Task to carry out: Each line from the start of the data below through the one containing "add_scrub()" must be reproduced exactly.

Excerpted records:
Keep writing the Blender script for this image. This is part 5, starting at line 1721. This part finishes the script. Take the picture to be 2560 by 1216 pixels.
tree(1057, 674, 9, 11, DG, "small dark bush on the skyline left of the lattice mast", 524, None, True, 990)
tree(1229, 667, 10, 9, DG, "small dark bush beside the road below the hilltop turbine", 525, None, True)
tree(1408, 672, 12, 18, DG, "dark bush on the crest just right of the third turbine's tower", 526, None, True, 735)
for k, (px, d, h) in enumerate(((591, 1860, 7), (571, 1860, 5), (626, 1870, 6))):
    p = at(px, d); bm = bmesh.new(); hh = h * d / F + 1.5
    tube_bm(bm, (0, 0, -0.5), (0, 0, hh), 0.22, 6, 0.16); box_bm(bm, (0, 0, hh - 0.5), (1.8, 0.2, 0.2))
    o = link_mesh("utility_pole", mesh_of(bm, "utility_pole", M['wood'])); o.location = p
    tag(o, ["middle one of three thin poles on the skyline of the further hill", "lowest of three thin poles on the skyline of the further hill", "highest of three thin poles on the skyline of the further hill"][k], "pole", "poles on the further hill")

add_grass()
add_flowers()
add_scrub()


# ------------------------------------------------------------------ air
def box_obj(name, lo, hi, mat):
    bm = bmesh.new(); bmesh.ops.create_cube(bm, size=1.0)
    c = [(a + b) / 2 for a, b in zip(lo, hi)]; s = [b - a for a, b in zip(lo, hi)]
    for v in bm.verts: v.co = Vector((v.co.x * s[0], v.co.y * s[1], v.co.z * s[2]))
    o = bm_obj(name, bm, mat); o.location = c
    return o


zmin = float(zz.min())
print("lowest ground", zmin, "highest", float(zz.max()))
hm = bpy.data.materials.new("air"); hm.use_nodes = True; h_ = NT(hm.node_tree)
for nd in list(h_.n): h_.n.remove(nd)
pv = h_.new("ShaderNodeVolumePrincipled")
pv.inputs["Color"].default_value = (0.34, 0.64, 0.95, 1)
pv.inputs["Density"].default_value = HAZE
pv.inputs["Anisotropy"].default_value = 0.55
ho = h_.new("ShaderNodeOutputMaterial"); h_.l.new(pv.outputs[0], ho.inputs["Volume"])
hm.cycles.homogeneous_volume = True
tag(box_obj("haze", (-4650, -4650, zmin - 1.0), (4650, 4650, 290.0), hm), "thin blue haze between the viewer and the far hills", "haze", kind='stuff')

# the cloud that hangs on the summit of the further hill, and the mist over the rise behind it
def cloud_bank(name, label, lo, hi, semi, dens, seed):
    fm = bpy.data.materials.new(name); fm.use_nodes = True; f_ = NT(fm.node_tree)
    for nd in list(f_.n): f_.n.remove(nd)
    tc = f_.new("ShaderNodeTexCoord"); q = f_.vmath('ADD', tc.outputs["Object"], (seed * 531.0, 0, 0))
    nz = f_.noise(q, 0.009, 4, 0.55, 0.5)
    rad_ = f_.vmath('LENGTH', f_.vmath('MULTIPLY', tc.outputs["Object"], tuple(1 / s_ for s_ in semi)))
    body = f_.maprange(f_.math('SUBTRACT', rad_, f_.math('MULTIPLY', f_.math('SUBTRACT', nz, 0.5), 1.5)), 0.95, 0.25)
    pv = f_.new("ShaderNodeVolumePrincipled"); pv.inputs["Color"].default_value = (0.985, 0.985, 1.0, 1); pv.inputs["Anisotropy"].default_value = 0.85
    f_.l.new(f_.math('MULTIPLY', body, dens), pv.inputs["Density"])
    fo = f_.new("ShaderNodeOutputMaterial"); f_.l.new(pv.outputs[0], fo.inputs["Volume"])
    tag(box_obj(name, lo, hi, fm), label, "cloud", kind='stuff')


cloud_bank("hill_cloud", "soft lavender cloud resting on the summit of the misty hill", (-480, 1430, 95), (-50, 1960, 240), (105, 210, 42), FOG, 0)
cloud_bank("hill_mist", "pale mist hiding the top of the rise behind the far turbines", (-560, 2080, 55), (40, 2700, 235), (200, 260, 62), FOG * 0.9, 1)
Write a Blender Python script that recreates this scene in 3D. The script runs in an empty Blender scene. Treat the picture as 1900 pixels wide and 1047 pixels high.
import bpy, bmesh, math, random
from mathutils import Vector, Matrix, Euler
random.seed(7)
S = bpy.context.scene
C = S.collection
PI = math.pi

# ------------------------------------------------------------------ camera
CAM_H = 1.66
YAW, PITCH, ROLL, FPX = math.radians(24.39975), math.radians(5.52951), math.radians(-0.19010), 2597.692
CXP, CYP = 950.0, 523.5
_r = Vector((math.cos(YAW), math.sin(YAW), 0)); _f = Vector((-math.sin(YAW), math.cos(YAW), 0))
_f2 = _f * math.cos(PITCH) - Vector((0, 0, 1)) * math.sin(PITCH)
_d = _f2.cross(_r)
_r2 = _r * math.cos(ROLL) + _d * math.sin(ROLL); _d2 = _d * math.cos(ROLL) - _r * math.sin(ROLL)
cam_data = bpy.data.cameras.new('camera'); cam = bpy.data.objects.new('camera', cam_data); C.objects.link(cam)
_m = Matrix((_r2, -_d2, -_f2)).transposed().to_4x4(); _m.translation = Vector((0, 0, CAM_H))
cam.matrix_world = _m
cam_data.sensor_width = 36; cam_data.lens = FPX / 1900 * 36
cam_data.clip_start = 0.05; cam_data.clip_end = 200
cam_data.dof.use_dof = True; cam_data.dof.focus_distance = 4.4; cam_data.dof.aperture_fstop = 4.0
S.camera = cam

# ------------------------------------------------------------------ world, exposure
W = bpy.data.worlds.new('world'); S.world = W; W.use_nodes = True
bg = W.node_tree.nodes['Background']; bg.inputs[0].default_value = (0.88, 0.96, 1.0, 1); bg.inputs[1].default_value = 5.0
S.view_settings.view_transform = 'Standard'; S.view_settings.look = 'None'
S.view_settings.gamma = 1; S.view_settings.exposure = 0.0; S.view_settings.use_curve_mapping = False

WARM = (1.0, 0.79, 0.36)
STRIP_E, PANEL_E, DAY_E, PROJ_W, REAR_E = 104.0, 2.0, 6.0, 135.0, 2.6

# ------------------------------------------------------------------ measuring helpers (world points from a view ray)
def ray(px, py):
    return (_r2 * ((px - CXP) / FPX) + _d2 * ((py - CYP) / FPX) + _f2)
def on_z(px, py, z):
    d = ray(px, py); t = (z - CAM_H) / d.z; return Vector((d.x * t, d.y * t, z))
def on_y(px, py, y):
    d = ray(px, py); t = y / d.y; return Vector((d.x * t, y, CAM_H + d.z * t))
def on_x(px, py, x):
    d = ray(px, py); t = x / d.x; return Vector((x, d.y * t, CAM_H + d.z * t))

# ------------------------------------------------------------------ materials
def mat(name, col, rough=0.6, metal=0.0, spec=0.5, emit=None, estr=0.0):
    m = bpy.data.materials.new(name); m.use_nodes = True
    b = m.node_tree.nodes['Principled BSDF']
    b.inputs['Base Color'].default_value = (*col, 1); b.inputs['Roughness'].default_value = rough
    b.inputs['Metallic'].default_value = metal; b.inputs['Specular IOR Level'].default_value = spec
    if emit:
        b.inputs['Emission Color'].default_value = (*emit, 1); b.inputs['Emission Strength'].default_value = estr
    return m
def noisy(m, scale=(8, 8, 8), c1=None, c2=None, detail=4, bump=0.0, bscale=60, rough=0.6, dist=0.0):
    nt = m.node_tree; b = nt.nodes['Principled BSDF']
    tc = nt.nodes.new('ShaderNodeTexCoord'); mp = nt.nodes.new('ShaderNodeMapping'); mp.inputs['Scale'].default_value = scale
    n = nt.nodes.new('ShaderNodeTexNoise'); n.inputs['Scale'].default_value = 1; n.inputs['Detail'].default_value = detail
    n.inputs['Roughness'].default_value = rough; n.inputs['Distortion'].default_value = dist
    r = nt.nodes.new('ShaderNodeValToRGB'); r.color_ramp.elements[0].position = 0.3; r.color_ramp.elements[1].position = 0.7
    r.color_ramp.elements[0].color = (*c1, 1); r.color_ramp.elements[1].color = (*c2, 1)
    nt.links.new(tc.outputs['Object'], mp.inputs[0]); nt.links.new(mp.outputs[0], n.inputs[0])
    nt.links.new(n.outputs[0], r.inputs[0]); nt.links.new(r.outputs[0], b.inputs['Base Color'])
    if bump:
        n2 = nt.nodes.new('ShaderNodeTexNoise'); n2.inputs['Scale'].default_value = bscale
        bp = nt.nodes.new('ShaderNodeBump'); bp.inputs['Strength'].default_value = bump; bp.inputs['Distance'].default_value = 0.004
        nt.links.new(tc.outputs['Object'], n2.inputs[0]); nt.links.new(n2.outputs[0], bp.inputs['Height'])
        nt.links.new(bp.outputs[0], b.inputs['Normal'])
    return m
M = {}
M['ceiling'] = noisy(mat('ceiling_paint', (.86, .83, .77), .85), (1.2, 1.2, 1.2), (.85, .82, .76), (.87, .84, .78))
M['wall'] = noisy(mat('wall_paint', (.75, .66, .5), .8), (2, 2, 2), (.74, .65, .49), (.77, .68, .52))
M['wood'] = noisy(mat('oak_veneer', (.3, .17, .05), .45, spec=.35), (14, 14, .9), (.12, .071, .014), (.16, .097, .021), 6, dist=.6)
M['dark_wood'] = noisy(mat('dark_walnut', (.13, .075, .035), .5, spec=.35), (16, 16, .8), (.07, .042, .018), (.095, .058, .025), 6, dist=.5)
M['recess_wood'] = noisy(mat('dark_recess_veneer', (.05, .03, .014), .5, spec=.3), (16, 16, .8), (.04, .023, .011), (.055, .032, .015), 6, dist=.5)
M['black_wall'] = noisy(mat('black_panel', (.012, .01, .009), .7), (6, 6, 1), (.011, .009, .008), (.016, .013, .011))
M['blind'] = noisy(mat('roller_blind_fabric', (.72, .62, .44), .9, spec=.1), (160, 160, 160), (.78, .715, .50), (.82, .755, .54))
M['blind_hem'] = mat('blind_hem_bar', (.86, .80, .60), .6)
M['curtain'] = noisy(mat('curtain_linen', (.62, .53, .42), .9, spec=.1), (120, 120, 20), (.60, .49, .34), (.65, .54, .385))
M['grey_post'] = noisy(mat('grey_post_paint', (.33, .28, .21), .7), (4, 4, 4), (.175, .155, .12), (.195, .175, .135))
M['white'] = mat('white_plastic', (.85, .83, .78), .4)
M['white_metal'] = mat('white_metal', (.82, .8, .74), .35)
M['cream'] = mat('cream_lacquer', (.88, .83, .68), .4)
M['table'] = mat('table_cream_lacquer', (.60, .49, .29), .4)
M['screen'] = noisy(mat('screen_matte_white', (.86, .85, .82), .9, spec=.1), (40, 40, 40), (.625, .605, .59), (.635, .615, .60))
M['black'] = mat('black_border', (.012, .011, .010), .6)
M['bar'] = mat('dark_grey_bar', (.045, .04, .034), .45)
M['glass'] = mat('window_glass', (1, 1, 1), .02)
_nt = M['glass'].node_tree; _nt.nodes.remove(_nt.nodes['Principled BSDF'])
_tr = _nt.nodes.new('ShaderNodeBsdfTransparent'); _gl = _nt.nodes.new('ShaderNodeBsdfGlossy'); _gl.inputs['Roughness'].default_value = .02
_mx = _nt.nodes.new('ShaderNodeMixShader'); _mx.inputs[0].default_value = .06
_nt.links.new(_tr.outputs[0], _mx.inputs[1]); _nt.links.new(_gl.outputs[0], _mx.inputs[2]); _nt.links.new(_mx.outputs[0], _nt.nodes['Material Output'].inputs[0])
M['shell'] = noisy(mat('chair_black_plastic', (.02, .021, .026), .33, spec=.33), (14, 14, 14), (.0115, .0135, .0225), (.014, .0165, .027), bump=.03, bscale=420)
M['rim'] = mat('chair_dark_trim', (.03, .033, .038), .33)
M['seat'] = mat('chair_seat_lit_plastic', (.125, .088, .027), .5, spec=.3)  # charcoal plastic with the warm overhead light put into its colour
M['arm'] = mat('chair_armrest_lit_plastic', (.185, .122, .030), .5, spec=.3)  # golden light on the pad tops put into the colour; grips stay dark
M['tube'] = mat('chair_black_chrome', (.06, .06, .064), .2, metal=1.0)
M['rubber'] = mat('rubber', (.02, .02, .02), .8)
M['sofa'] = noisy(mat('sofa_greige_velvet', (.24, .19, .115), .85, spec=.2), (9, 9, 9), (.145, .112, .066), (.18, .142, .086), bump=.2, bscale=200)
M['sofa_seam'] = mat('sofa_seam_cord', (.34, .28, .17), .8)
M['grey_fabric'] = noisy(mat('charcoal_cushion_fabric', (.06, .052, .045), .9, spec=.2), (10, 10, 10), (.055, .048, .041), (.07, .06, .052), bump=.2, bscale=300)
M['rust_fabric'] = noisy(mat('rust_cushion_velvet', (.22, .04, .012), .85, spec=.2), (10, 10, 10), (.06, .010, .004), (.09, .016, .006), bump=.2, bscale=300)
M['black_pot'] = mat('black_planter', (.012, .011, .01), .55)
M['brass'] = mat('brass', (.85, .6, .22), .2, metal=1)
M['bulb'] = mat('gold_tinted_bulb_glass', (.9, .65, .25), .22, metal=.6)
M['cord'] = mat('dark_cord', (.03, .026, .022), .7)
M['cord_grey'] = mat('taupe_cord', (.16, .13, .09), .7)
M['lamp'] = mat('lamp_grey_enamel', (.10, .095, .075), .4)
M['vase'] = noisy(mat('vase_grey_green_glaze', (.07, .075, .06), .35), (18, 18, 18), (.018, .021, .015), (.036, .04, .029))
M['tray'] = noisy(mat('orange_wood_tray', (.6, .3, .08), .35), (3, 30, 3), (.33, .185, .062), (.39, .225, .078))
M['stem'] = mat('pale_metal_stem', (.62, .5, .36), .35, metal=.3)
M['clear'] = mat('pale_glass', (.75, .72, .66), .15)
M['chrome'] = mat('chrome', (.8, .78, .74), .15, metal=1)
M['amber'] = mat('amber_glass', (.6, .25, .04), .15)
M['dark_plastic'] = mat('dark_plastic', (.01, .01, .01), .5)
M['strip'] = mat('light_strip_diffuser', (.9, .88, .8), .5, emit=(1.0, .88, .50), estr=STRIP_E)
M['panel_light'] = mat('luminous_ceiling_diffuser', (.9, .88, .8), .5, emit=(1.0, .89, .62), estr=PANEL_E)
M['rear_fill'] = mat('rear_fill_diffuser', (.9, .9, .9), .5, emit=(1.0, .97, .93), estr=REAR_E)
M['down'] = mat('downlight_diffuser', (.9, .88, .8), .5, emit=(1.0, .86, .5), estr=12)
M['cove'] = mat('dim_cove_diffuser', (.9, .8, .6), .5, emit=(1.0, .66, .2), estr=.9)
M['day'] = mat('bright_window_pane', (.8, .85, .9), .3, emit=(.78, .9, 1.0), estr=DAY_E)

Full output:
Keep writing the Blender script for this image. This is part 5, starting at line 1721. This part finishes the script. Take the picture to be 2560 by 1216 pixels.
tree(1057, 674, 9, 11, DG, "small dark bush on the skyline left of the lattice mast", 524, None, True, 990)
tree(1229, 667, 10, 9, DG, "small dark bush beside the road below the hilltop turbine", 525, None, True)
tree(1408, 672, 12, 18, DG, "dark bush on the crest just right of the third turbine's tower", 526, None, True, 735)
for k, (px, d, h) in enumerate(((591, 1860, 7), (571, 1860, 5), (626, 1870, 6))):
    p = at(px, d); bm = bmesh.new(); hh = h * d / F + 1.5
    tube_bm(bm, (0, 0, -0.5), (0, 0, hh), 0.22, 6, 0.16); box_bm(bm, (0, 0, hh - 0.5), (1.8, 0.2, 0.2))
    o = link_mesh("utility_pole", mesh_of(bm, "utility_pole", M['wood'])); o.location = p
    tag(o, ["middle one of three thin poles on the skyline of the further hill", "lowest of three thin poles on the skyline of the further hill", "highest of three thin poles on the skyline of the further hill"][k], "pole", "poles on the further hill")

add_grass()
add_flowers()
add_scrub()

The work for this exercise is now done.